Problem requirements - Give again only those lines from the start of the entries through the line holding "build_rug()", leaving them as they are.

┌──

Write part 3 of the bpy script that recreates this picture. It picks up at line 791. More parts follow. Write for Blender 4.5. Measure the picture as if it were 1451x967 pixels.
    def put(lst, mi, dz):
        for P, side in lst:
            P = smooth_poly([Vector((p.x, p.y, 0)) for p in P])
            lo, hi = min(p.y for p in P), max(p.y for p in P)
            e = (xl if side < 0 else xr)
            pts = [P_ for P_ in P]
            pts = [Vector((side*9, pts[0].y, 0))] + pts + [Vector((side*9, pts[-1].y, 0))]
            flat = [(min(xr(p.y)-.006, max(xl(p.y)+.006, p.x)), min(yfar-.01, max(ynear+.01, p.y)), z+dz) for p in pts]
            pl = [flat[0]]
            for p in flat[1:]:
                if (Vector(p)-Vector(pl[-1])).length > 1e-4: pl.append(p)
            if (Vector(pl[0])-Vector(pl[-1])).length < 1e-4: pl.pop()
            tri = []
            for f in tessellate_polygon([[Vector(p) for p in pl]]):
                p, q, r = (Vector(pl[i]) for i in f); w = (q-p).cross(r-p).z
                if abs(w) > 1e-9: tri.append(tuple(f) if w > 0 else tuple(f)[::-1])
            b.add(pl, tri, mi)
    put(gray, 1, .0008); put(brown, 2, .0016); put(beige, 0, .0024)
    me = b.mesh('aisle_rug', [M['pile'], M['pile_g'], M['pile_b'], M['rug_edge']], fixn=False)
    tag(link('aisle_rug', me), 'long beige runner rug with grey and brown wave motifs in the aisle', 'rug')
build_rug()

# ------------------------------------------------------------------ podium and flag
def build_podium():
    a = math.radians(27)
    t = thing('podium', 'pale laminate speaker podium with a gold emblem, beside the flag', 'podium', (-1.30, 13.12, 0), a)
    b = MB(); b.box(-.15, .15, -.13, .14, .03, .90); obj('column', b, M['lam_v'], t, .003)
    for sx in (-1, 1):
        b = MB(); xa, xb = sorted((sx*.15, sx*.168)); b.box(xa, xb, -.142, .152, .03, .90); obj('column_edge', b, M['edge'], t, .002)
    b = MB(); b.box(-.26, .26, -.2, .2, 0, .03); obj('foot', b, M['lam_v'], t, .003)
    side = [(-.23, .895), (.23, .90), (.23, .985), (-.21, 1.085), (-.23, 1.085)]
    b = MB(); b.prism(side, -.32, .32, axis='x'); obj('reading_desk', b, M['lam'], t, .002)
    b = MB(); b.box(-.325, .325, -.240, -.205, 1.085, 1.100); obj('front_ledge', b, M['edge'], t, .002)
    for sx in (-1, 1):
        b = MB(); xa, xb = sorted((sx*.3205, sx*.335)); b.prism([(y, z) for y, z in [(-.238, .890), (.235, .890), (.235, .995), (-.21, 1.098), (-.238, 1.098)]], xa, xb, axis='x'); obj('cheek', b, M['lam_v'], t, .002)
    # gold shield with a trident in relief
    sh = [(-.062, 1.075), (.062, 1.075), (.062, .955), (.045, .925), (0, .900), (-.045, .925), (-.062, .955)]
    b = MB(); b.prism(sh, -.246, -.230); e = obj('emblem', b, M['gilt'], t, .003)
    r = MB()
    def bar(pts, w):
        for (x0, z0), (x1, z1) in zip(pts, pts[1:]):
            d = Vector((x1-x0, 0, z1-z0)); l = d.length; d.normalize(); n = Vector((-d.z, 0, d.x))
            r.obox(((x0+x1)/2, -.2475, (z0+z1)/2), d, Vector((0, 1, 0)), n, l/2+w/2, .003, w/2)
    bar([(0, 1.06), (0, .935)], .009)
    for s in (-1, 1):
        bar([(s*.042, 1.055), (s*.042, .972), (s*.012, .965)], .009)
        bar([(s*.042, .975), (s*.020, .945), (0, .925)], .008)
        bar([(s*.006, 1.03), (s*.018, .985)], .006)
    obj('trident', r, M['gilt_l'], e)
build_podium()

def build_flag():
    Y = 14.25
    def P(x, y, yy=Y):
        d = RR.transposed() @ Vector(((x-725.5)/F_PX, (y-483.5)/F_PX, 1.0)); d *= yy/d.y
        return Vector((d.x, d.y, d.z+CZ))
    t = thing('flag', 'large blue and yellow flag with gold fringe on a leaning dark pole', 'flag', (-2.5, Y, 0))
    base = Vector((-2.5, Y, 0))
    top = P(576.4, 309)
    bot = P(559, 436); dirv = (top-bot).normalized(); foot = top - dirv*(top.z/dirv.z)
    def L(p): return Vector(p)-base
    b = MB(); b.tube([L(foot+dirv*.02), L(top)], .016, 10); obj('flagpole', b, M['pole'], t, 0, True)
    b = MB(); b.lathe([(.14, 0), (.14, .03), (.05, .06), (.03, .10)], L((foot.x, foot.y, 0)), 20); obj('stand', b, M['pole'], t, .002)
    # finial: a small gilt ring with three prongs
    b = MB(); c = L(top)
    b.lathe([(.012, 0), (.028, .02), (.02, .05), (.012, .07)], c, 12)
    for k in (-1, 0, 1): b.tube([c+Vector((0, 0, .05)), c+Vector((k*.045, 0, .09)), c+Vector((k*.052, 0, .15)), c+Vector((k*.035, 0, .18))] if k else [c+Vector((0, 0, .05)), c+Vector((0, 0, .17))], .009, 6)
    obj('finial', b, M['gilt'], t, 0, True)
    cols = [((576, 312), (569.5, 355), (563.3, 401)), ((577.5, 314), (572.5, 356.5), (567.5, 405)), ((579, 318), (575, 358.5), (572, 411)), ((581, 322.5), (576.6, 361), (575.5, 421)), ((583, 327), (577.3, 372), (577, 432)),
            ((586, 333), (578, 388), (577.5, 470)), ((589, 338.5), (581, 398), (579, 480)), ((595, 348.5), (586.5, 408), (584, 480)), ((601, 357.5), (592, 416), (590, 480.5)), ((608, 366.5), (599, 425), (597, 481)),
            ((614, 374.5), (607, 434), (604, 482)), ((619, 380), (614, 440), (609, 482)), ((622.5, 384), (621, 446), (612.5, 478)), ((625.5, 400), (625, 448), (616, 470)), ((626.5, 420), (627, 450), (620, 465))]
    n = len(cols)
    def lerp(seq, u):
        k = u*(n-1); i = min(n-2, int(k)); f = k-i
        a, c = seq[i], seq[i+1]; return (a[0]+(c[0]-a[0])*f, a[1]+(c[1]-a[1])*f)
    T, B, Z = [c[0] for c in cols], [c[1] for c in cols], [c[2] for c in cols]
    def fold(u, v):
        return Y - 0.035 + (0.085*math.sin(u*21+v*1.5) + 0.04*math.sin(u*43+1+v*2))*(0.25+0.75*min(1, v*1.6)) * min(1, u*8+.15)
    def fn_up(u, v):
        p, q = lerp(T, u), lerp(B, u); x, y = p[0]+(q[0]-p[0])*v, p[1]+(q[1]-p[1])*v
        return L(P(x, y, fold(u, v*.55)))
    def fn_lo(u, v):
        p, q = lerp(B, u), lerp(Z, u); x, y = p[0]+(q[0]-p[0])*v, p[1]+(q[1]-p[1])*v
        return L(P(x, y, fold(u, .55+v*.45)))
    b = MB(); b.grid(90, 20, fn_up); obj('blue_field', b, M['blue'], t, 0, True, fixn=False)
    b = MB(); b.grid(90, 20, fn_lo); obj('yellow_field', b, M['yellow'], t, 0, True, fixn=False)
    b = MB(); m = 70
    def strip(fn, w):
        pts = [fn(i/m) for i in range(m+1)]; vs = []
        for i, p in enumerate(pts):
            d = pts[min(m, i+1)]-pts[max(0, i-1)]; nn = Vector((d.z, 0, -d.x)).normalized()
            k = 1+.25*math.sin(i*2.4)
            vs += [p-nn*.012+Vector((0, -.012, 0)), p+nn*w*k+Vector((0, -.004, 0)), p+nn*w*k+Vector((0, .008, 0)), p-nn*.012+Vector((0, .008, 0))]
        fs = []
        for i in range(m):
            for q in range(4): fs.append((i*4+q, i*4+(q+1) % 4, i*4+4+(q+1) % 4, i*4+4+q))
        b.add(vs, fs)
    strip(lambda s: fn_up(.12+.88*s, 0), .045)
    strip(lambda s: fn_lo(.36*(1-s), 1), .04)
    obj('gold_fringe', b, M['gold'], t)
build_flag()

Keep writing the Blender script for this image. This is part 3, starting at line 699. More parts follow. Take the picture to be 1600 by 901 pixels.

└──

The result -
Write part 3 of the bpy script that recreates this picture. It picks up at line 791. More parts follow. Write for Blender 4.5. Measure the picture as if it were 1451x967 pixels.
    def put(lst, mi, dz):
        for P, side in lst:
            P = smooth_poly([Vector((p.x, p.y, 0)) for p in P])
            lo, hi = min(p.y for p in P), max(p.y for p in P)
            e = (xl if side < 0 else xr)
            pts = [P_ for P_ in P]
            pts = [Vector((side*9, pts[0].y, 0))] + pts + [Vector((side*9, pts[-1].y, 0))]
            flat = [(min(xr(p.y)-.006, max(xl(p.y)+.006, p.x)), min(yfar-.01, max(ynear+.01, p.y)), z+dz) for p in pts]
            pl = [flat[0]]
            for p in flat[1:]:
                if (Vector(p)-Vector(pl[-1])).length > 1e-4: pl.append(p)
            if (Vector(pl[0])-Vector(pl[-1])).length < 1e-4: pl.pop()
            tri = []
            for f in tessellate_polygon([[Vector(p) for p in pl]]):
                p, q, r = (Vector(pl[i]) for i in f); w = (q-p).cross(r-p).z
                if abs(w) > 1e-9: tri.append(tuple(f) if w > 0 else tuple(f)[::-1])
            b.add(pl, tri, mi)
    put(gray, 1, .0008); put(brown, 2, .0016); put(beige, 0, .0024)
    me = b.mesh('aisle_rug', [M['pile'], M['pile_g'], M['pile_b'], M['rug_edge']], fixn=False)
    tag(link('aisle_rug', me), 'long beige runner rug with grey and brown wave motifs in the aisle', 'rug')
build_rug()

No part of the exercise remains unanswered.